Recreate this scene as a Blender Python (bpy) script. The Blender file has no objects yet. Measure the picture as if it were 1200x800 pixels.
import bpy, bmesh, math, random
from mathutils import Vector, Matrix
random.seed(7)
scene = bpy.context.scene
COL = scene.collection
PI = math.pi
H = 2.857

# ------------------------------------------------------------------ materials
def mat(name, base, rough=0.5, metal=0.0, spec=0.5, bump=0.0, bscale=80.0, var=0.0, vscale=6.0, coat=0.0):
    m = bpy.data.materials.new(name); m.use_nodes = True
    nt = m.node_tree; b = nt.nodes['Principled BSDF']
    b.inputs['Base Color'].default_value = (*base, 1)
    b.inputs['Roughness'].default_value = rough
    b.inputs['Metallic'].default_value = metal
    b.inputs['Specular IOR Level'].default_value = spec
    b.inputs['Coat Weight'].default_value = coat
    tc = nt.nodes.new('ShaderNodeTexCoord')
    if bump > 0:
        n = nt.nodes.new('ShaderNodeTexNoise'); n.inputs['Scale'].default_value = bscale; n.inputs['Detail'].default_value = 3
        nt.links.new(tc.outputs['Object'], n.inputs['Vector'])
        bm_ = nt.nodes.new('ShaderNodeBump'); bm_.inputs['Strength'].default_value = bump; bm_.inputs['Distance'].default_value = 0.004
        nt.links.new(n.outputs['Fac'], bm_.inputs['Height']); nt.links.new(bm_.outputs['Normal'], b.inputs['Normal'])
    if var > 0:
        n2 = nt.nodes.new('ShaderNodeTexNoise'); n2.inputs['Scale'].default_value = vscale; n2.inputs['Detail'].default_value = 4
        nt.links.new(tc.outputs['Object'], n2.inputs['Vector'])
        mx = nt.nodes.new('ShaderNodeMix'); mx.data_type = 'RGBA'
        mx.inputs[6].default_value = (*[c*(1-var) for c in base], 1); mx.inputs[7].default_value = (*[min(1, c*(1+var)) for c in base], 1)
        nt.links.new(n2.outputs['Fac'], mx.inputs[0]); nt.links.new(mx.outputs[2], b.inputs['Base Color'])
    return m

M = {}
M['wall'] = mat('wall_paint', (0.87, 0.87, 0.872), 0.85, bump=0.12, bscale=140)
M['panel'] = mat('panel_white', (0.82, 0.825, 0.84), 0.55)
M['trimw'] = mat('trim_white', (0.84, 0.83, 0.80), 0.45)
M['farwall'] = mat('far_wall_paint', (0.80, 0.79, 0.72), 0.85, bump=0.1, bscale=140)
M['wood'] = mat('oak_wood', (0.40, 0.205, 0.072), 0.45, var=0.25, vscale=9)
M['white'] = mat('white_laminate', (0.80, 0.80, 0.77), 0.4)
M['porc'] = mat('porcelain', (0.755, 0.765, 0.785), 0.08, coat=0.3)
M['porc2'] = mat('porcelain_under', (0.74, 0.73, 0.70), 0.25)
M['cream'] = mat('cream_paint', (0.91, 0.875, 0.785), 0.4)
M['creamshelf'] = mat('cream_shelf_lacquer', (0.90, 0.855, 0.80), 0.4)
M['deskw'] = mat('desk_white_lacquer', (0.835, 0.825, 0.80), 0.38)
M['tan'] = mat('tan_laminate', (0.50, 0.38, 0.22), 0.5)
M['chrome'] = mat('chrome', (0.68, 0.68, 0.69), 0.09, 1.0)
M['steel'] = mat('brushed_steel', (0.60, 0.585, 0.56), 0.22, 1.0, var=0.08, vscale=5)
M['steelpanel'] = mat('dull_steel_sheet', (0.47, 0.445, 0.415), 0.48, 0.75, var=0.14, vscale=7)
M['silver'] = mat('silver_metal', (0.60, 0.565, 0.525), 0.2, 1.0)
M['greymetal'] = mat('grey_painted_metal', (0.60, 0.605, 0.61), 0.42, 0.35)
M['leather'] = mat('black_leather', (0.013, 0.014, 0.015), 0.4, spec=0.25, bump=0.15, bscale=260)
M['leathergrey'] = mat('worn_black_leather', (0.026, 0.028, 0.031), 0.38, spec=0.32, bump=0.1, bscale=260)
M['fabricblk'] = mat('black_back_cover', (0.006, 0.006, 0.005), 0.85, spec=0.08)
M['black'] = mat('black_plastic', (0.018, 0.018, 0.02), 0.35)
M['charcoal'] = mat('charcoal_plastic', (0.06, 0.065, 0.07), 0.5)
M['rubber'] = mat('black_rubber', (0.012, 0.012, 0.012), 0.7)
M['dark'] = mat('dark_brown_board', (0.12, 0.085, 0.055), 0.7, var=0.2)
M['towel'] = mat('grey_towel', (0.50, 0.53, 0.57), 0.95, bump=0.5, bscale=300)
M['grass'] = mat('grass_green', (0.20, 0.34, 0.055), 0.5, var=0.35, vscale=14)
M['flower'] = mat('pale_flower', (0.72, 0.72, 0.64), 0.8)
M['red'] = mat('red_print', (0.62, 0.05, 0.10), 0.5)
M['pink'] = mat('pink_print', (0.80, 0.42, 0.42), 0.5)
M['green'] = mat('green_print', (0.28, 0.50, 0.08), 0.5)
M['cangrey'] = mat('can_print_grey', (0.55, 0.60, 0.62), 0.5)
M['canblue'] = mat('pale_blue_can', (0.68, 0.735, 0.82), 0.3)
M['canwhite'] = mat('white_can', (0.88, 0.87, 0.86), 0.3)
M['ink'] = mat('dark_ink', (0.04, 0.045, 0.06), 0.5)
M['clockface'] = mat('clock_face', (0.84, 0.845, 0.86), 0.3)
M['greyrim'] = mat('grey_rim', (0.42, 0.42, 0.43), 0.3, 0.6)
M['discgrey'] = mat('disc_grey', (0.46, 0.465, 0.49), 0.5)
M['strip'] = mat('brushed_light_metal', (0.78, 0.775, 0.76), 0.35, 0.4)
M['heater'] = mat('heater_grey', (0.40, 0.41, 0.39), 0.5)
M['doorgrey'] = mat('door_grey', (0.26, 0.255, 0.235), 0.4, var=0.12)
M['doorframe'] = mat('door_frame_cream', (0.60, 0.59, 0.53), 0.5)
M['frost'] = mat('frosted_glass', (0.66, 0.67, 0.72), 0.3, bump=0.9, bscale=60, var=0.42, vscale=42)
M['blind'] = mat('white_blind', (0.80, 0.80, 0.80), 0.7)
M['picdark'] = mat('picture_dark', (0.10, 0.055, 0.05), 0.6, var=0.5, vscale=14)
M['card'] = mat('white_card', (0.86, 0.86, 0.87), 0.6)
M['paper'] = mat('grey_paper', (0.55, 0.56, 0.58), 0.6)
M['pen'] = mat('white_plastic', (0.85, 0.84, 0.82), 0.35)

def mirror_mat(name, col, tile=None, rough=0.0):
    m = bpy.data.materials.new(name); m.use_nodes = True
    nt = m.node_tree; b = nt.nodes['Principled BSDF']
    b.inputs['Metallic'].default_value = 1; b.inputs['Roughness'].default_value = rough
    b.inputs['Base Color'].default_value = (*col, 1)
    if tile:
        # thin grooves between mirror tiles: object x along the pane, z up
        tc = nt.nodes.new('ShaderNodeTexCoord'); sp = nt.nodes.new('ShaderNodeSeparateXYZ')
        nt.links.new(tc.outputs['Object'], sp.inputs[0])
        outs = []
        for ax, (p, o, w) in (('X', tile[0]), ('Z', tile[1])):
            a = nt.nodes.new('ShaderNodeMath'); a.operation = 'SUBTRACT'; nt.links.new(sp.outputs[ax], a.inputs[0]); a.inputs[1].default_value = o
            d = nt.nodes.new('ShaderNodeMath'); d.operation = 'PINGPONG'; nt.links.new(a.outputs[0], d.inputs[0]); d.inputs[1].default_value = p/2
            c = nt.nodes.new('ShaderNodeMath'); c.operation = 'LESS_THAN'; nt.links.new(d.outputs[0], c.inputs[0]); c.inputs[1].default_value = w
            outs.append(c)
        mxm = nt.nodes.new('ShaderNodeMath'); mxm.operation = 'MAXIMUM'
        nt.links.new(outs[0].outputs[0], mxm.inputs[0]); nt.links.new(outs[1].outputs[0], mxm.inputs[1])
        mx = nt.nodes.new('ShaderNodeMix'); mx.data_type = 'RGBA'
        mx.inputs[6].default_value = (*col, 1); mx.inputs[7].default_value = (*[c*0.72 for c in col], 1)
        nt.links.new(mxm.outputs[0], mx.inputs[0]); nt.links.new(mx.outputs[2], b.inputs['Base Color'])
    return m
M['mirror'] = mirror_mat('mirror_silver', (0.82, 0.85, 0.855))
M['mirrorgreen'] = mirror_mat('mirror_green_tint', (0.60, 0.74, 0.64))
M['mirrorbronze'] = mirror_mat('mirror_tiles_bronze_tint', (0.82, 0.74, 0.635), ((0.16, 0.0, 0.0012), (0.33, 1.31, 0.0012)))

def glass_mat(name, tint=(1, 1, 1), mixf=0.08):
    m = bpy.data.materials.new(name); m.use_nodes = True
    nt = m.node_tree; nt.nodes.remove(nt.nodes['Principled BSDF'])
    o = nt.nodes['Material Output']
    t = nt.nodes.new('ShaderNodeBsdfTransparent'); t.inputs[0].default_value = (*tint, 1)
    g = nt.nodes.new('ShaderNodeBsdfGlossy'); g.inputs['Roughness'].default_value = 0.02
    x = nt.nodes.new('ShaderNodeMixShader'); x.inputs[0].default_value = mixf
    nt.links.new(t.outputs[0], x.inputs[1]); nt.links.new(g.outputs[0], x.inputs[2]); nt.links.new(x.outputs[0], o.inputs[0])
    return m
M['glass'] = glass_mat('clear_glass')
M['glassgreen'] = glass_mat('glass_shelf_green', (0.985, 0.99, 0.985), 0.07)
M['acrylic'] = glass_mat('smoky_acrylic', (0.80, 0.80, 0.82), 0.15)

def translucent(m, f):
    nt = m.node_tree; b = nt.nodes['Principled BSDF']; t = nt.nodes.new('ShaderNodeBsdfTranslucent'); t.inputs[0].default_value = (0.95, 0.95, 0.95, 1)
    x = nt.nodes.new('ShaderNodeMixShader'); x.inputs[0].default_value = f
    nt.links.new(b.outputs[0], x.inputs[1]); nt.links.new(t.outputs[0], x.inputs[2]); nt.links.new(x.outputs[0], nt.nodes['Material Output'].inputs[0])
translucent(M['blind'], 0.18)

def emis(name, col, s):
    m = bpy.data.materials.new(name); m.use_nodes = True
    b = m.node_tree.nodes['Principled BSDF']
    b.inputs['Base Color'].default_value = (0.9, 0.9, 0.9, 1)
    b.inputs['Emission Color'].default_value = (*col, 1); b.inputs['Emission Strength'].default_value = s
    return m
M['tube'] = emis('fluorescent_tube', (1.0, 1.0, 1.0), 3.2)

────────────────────

**Stated problem**
From the listing above, copy out each line where the word "scene" appears.

**Solution below**
Recreate this scene as a Blender Python (bpy) script. The Blender file has no objects yet. Measure the picture as if it were 1200x800 pixels.
scene = bpy.context.scene
COL = scene.collection